FlowAdam: Implicit Regularization via Geometry-Aware Soft Momentum Injection

Abstract

Adaptive moment methods such as Adam use a diagonal, coordinate-wise preconditioner based on exponential moving averages of squared gradients. This diagonal scaling is coordinate-system dependent and can struggle with dense or rotated parameter couplings, including those in matrix factorization, tensor decomposition, and graph neural networks, because it treats each parameter independently. We introduce FlowAdam, a hybrid optimizer that augments Adam with continuous gradient-flow integration via an ordinary differential equation (ODE). When EMA-based statistics detect landscape difficulty, FlowAdam switches to clipped ODE integration. Our central contribution is Soft Momentum Injection, which blends ODE velocity with Adam's momentum during mode transitions.
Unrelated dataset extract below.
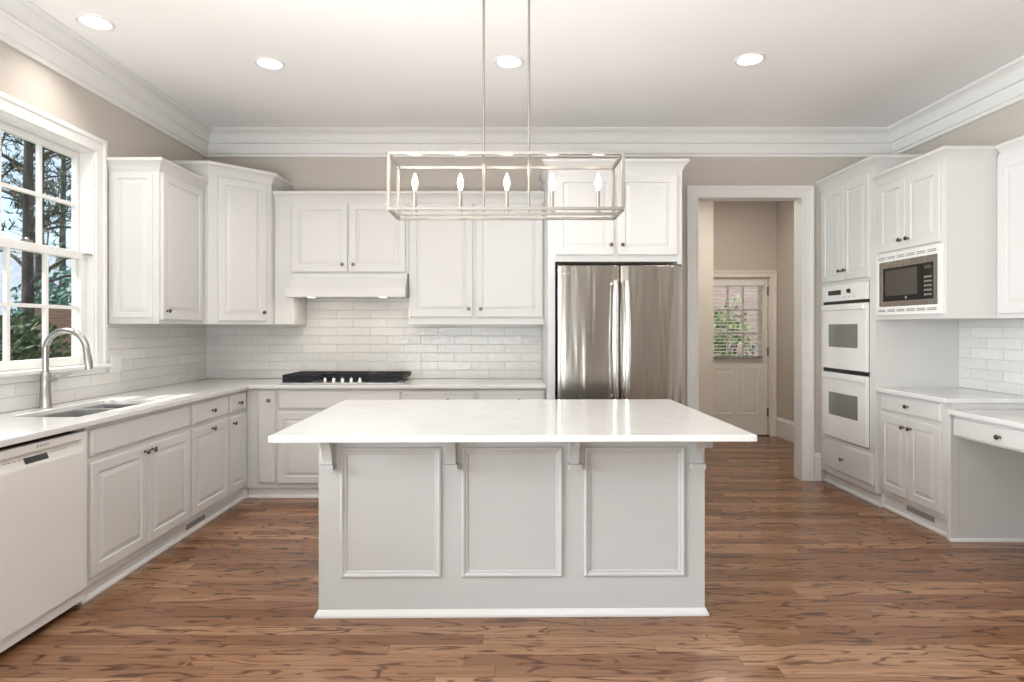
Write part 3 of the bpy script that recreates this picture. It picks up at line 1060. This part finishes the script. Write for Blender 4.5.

This prevents the training collapse observed with naive hybrid approaches. Across coupled optimization benchmarks, the ODE integration provides implicit regularization, reducing held-out error by 10-22% on low-rank matrix/tensor recovery and 6% on Jester (real-world collaborative filtering), also surpassing tuned Lion and AdaBelief, while matching Adam on well-conditioned workloads (CIFAR-10). MovieLens-100K confirms benefits arise specifically from coupled parameter interactions rather than bias estimation. Ablation studies show that soft injection is essential, as hard replacement reduces accuracy from 100% to 82.5%.